The advantage of this approach is that it achieves an approximate result in a single sample.

You might require dozens of samples to get a similar result using a multisampling technique like you describe.

There are definitely more physically accurate ways to render soft shadows, but AFAIK they all involve some kind of bounce lighting where light bounces off of objects in the scene and indirectly lights other parts of it.

This looks great when combined with area light sources, like you suggest, but in my experience it's too slow for interactive demos.
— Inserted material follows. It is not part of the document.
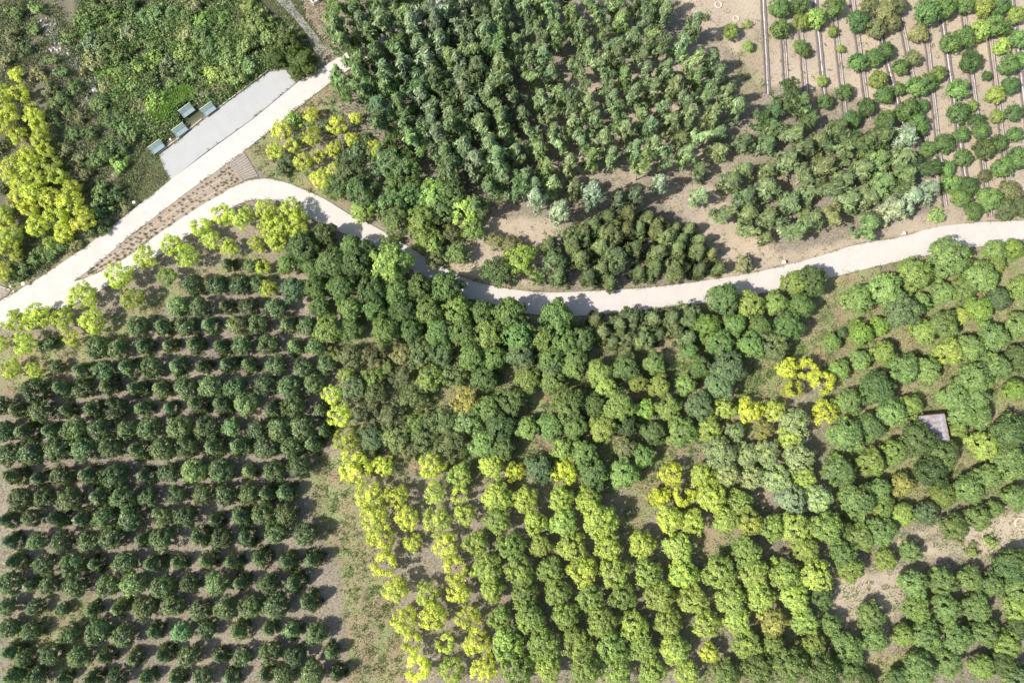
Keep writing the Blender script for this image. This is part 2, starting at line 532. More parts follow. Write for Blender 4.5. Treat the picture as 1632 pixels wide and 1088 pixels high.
# timber deck between the paths
A, B, C, D = at(363, 261), at(388, 241), at(412, 281), at(389, 287)
deck = thing("timber_deck", "small weathered timber deck where the planting bed meets the two paths", "deck", (A + B + C + D) / 4)
base = Vector(deck.location)
NP = 11
for i in range(NP):
    t0, t1 = i / NP, (i + 1) / NP - 0.012
    p = [A.lerp(D, t0), B.lerp(C, t0), B.lerp(C, t1), A.lerp(D, t1)]
    z = 0.06 + random.uniform(-.008, .008)
    bm = bmesh.new()
    top = [bm.verts.new(q - base + Vector((0, 0, z))) for q in p]
    bot = [bm.verts.new(q - base + Vector((0, 0, z - 0.1))) for q in p]
    bm.faces.new(top)
    for k in range(4):
        bm.faces.new((top[k], bot[k], bot[(k + 1) % 4], top[(k + 1) % 4]))
    bmesh.ops.recalc_face_normals(bm, faces=bm.faces)
    part("plank", bm_mesh("plank", bm, M_WOOD), deck)

# paver patch by the top edge
pav = thing("paver_patch", "pinkish paver patch beside the gravel footpath at the top edge", "paving", at(500, 30))
bm = bmesh.new()
add_box(bm, (0, 0, 0.0), (0.52, 0.2, 0.1), 0, 0.015)
pvm = bm_mesh("paver", bm, M_BRICK)
pq = parse("482,-2 515,0 524,20 526,52 519,62 505,50 490,30")
u = (at(520, 20) - at(500, 40)).normalized(); w = Vector((-u.y, u.x, 0))
c0 = Vector(pav.location)
for i in range(-14, 15):
    for j in range(-16, 17):
        q = c0 + u * (0.56 * (i + 0.5 * (j % 2))) + w * 0.26 * j
        px, py = proj(q.x, q.y)
        if pip(np.array([px]), np.array([py]), pq)[0] and len(pav.children) < 200:
            part("paver", pvm, pav, q - c0 + Vector((0, 0, random.uniform(-0.02, .01))), (random.uniform(-.03, .03), random.uniform(-.03, .03), math.atan2(u.y, u.x)))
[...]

I'd love to be proven wrong on this :)

The parent is saying that you can simply do the hard shadow algorithm but n times, starting from n random points uniformly sampled from a disk around the original point light source, then averaging the result. The bigger the disk the softer the shadow. This is how soft shadows are often achieved in ray tracing.
Ah, thanks for clarifying! I think someone already called this out above, but the benefit of the approach I describe is that you only need one sample per pixel. Four samples per pixel starts to feel pretty slow on my machine, and I suspect you'd need more than that to make the averaging approach look good.
One option might be to render, say, two samples per frame, and keep the previous samples when the light source doesn’t move. The shadows would be noisy while the light is moving, but quickly look smoother when it stops.
If you want to run this in real time on a phone, ray tracing is expensive.